Lionel Duroy écrit un roman de haute intensité, pourrait-on dire. « Sommes-nous devenus des criminels ? : vie du maréchal Paulus » entraîne le lecteur dans l’intimité d’une sensibilité tourmentée d’avoir servi Hitler au nom du serment de loyauté imposé par le Führer.
Friedrich Paulus commandait la VIe armée allemande décimée à Stalingrad par l’armée soviétique. Prisonnier des Russes, il écrit alors ses mémoires : son engagement résolu à reconstituer clandestinement l’armée allemande après que le traité de Versailles (1919) a été entériné par la République de Weimar réduisant l’Allemagne vaincue « aux dimensions d’un État subalterne » ; sa responsabilité d’officier comptable de la vie de 300 000 soldats qui « ont atteint les limites de la souffrance humaine » ; son aveuglement et sa docilité devant « un esprit obtus », toute en folie criminelle.
Alors, dans ce temps d’écriture où Paulus et ses généraux sont traités par les soviétiques en « hôtes d’exception plutôt qu’en prisonniers de guerre » (dans le « camp 160 » ‒ un monastère ‒ il y a notamment une bibliothèque), le lecteur découvre les dialogues entre le jeune commandant Madiarov qui étudia la philosophie à Munich et le maréchal où celui-ci apprend l’existence de la Rose blanche, le groupe de jeunes résistants allemands au nazisme. Seul dans sa chambre, Paulus se demande : « Qu’est-ce qui a pu éveiller la conscience de celui-ci (Hans Scholl, du groupe la Rose blanche) quand les miens servent Hitler sans broncher, comme je l’ai servi moi-même ? […] Sommes-nous vraiment devenus des criminels ? » Et Paulus de se remémorer les événements où « nous savions, même si nous n’étions pas directement témoins. » Nous savions et nous nous étions tus, écrit-il.
Paulus écrit aussi pour recenser ses manquements dus au « devoir d’obéissance » avec des retours sur sa vie familiale et des événements qui auraient dû l’alerter, particulièrement « la nuit de cristal » qui avait scandalisé son épouse, Constance, hostile à Hitler, « un fanatique inculte et vulgaire aux allures de souteneur ». Ernst Jünger, l’auteur de Orages d’acier, fantassin décoré « Pour le Mérite » en 1918, lui, rompt avec Hitler, à sa manière, en publiant le livre Sur les falaises de marbre où derrière la figure du « Grand Forestier » on devine Hitler.
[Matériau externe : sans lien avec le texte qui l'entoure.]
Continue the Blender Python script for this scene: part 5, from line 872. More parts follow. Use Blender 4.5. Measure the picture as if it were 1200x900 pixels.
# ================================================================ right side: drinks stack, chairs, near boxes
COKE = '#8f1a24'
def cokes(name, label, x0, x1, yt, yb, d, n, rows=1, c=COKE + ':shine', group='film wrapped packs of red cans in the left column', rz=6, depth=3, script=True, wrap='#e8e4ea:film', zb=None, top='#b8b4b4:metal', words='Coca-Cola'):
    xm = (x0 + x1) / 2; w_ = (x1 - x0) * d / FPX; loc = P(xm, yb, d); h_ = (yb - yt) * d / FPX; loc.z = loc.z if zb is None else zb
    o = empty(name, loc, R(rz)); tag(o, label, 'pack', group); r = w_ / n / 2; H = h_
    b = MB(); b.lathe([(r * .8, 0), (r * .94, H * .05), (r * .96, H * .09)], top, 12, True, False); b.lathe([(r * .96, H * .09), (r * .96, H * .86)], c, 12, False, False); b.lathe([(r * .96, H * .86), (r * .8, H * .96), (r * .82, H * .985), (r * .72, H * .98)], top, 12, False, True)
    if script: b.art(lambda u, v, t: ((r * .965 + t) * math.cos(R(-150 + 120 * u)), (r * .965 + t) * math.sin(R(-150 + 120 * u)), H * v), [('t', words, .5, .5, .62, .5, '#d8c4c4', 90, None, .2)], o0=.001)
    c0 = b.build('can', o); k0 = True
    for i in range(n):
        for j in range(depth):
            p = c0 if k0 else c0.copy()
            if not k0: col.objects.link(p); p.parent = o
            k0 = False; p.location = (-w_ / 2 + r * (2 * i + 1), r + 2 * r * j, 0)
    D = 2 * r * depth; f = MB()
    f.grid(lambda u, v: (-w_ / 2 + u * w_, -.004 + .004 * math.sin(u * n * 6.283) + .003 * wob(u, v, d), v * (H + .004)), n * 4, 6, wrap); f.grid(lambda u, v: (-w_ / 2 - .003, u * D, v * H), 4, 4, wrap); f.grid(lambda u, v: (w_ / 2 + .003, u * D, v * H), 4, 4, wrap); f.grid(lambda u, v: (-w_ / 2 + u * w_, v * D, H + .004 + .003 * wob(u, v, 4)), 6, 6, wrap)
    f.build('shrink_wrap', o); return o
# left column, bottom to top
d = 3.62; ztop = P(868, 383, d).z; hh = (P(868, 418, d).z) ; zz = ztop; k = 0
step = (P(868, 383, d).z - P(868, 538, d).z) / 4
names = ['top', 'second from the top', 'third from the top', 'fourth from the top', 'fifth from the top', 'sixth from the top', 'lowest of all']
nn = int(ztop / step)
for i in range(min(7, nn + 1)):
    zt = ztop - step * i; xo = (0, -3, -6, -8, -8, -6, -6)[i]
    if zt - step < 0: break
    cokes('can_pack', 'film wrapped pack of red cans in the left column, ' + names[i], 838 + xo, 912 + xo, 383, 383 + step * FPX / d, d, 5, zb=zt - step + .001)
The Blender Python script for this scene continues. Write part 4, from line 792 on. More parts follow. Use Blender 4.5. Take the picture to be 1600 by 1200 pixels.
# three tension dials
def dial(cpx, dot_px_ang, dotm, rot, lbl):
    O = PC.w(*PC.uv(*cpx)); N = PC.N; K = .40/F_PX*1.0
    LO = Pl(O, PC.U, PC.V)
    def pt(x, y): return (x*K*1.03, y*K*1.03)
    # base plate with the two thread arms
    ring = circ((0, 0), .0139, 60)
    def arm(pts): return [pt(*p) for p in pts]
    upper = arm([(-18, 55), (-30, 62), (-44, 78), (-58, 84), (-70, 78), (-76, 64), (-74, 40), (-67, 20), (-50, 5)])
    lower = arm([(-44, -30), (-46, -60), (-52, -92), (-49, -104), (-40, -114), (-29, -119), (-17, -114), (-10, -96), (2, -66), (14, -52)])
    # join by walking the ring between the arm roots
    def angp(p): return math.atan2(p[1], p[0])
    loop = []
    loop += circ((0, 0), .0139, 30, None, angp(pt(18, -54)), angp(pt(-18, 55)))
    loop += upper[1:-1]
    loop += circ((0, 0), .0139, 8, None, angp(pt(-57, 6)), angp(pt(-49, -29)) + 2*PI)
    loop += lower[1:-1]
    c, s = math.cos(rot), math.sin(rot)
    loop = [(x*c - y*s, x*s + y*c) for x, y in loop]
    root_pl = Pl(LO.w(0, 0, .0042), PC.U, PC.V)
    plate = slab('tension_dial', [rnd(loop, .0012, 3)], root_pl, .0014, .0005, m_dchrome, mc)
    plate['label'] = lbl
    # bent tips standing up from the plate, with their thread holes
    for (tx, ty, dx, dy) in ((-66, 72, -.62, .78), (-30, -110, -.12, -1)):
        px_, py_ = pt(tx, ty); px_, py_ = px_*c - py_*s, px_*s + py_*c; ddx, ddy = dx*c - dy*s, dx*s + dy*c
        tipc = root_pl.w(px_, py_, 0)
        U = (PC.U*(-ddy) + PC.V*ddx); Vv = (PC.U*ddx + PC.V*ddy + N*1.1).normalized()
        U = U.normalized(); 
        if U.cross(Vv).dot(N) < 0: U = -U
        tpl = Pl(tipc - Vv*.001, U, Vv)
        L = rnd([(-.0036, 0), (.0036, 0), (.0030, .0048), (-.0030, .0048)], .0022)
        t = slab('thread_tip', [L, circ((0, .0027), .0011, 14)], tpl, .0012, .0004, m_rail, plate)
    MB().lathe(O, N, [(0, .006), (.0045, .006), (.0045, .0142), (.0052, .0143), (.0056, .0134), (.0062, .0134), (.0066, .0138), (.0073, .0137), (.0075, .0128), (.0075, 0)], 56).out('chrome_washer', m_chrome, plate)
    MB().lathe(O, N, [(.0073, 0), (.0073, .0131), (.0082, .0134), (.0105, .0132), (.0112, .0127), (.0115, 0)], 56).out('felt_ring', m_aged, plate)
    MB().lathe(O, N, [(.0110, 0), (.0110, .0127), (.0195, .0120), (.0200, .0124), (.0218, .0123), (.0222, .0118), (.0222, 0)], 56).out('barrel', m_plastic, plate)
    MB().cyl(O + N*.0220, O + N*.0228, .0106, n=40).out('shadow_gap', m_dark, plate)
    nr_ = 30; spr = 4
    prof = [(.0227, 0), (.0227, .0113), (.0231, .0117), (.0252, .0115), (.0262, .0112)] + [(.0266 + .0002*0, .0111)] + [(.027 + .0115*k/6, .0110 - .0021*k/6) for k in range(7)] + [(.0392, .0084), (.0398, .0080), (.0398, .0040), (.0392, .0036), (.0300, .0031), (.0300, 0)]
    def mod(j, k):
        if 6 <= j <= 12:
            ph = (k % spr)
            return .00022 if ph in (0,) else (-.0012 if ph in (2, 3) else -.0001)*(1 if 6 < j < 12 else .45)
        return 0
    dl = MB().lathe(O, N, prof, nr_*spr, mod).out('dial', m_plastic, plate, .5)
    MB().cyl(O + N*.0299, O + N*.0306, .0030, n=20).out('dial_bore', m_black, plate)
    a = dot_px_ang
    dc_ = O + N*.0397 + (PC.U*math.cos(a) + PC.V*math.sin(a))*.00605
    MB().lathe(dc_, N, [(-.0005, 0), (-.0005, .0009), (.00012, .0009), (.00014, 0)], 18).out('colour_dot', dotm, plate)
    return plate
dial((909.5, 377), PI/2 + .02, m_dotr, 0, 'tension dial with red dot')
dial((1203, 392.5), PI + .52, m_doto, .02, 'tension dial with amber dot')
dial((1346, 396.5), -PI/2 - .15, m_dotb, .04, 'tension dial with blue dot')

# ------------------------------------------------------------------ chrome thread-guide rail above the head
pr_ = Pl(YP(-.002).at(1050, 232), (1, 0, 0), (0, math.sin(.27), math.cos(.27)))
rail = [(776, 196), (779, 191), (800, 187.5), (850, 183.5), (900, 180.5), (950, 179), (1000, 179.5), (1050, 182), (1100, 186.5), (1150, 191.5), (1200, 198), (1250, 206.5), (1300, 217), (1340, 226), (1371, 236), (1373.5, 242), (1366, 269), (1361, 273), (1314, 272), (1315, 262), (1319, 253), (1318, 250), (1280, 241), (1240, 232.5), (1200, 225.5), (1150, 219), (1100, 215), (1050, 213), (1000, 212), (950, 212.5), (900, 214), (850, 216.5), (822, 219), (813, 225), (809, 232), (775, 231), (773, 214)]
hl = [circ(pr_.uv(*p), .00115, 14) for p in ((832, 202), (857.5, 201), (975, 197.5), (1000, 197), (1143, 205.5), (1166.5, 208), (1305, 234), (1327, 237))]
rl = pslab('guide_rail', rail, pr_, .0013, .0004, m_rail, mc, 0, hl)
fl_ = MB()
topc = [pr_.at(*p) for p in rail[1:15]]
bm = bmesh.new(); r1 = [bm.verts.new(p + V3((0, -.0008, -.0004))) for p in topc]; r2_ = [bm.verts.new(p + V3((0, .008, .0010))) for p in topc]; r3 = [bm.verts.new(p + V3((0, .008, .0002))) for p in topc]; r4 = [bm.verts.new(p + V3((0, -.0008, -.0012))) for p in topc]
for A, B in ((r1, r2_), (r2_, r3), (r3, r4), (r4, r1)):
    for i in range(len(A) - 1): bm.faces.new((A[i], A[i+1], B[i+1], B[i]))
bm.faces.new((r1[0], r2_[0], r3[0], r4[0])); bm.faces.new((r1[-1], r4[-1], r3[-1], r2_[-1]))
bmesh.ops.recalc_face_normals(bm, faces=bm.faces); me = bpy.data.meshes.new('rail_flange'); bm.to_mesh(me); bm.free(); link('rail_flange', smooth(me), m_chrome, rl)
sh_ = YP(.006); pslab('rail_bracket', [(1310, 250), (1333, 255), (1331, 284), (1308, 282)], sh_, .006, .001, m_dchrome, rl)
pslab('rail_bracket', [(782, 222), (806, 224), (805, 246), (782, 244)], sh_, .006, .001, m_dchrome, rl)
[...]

D’autres écrits sont évoqués, enchâssés dans ceux de Paulus, comme celui de Heinrich Gerlach, jeune lieutenant prisonnier lui aussi, disant la vérité sur la guerre et sur Paulus, ou la lettre de Jünger sur le ghetto de Lodz qui savait l’existence de fours crématoires dans les camps de concentration.
Invité à témoigner au procès de Nuremberg, Friedrich Paulus ne pardonnera pas aux tribunaux des Alliés de l’avoir innocenté, « comme ils ont innocenté le peuple allemand qui jusqu’au bout a soutenu son Führer » écrit Lionel Duroy dans ce magnifique roman. Plutôt que des mises en abyme, la lecture épouse le mouvement régulier des vagues venant mourir sur la plage de la culpabilité et laissant sur le sable « la tragédie de l’obéissance ». De là naîtra le droit international comme moyen de discipliner les guerres et plus fondamentalement le droit pour juguler la force.